Friday, November 26, 2010

Saving The Aunties

Being called 'Mom' is way better than being called an 'Aunty'. In fact Mom is as positive a moniker as Aunty is a negative one. While Mom conjures up images of loveable, respectworthy, and nice, Aunty brings to mind a plump, interfering and obnoxious figure. This is mailny because (Indian) films and ads portray the Aunty as a crude, criticising or match-making busybody. So much so that, the Indian habit of showing respect by using the A word has turned into one of disrespect. So my shock at being called Aunty is not age-related, but image-related

One of the biggest compliments I got as a teacher was when a sixth standard student accidentally referred to me as Mamma. It was as if an honour had been bestowed. Whereas being called Aunty, leaves one cold. The other day I read a post by a young lady that did some aunty-bashing.The writer assumes that an aunty assumes that a young person is arrogant, perverse and slutty if she speaks English, goes to work and has male friends home to fix the taps. This is probably how all youngsters typecast Aunties. I think of each Aunty in my acquaintance, and try to check her against the prototype given above. None matches. It's too bad that we cannot live up to the expectations.

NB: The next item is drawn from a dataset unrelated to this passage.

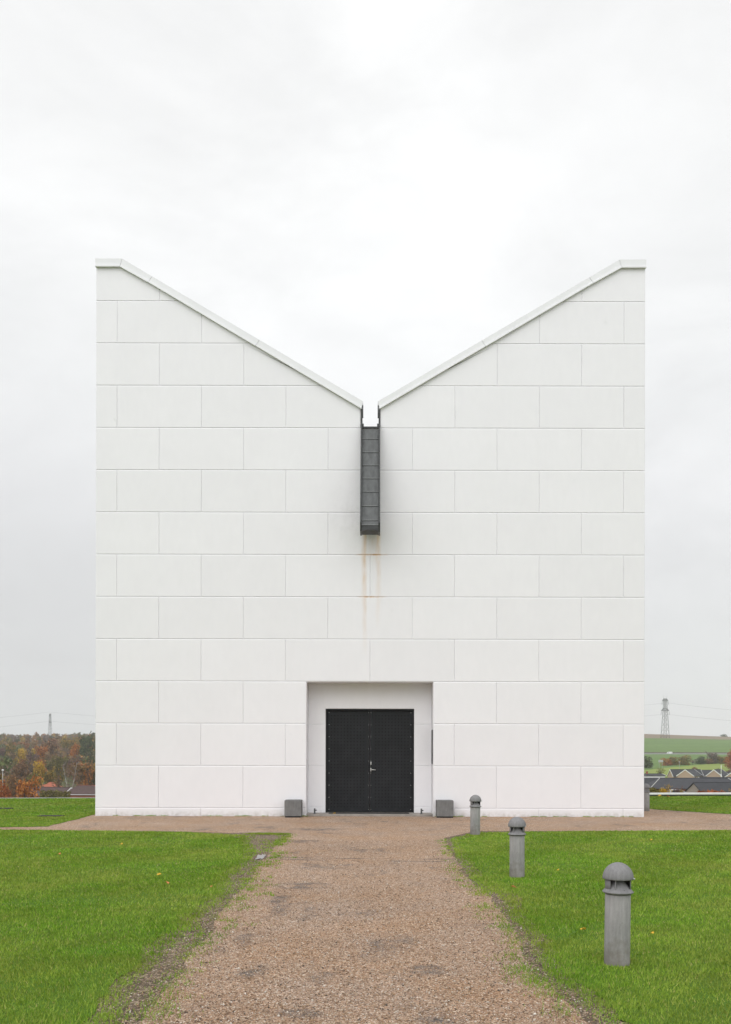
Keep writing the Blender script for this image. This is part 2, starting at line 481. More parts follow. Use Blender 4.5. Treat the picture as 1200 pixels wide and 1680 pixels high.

Now is when I express my apology to all the women that I called Aunty for the last twenty years and all the men that I called Uncle, too. And a word to youngsters: Wipe that smile off your face; youll be there before you know it.

Tuesday, November 16, 2010

Priceless Surprises

In life, as in art, surprises break the tedious lack of variety. If it weren’t for them we’d chaff under the boredom of routine. Surprises are nice when they are pleasant, like when a tail end not-so-great batsman scores a century for your team - leaving you thrilled or when you find an old student’s comment on your post and feel a warm glow in your cardiac area. They can be overwhelming, as when your present student gifts you a Chanel perfume or when you find a 10 KD note tucked away in an old handbag.

Some surprises are so predictable. Don’t you feel distinctly unexcited on being given a cake again for your birthday just like last year……… and every other year? It’s like a poet put it, “Poor, dear, silly Spring, preparing her annual surprise!” It is strange because the absence of the cake might just leave you disappointed. The mind is a strange thing. It craves novelty – at least mine does. Which is why I feel at loss when asked what I’d like as a gift. How would I know? However I do prefer being asked rather than be given some electronic gadget over which I have to feign excitement. (I think I should correct and say that the female mind is a strange thing.)

The element of surprise and creativity are great in a marriage. It isn’t only the love notes in the lunchbox variety. As the couple settle into familiarity that borders on routine or contempt(can’t say which is worse), the ability to surprise (still) with a teasing smile or even a rare flare of temper can make some waves that offer respite from a deadly inertia. Opening the door to find your not-hirsute-anymore husband do a dance step for you might seem silly, but the shared humor and memory could be a strong building block.

Of course, there are the nasty ones too – like when a married, 26 year old girl addresses you as ‘Aunty’ and you turn around to see who the aging person is and then realize it is you yourself – that’s a nasty surprise, a terrible shock actually. The only consolation is that she calls your husband ‘Uncle’.